Born: 5 November 1881, France
Died: 1957
Country most active: France
Also known as: Françoise, Victoire
The following is excerpted from Infinite Women founder Allison Tyra’s book The View from the Hill: Women Who Made Their Mark After 40.
WWII French resistance member Marie-Louise Dissard, code name Françoise or Victoire, was in her 60s when she took over the escape network known as the Pat O’Leary Line. Born in 1881, Dissard had enlisted as a nurse during the First World War and later opened a clothing shop in Toulouse. In 1940, she worked with the Pierre-Bertaux resistance network, collecting intelligence and distributing resistance publications. When the network was compromised in 1941, she went to ground but continued supporting the imprisoned fighters and their families. The following year, she became a key player in the Pat O’Leary line.

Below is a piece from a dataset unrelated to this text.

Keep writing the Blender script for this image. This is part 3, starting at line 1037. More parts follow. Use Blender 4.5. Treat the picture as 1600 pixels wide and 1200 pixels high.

Active across France, it had bases in Marseille and Toulouse—the latter was Dissard’s home, the primary safehouse in Toulouse for Allied soldiers evading the Nazis until they could escape across the Pyrenees. More than 500 air crew passed through her home, and she organized mountain guides and smugglers to get them to safety. When the network was betrayed in February 1943, many of Dissard’s colleagues were arrested, including “Pat O’Leary” himself (real name Albert Guérisse) and the Marseille headquarters was compromised. Those who were not captured scattered across the country. Dissard was warned in time to escape, relocating to Bergerac and taking command of the line. New safehouses were established and new couriers and guides were found for the rechristened “Francoise line.”
After the war, Dissard was given the rank of lieutenant colonel in the French Army and awarded the Legion d’Honneur, the Croix de Guerre 1939-45 with palms, and Medaille de la Resistance with rosette, along with honors from Belgium, the U.S., and U.K.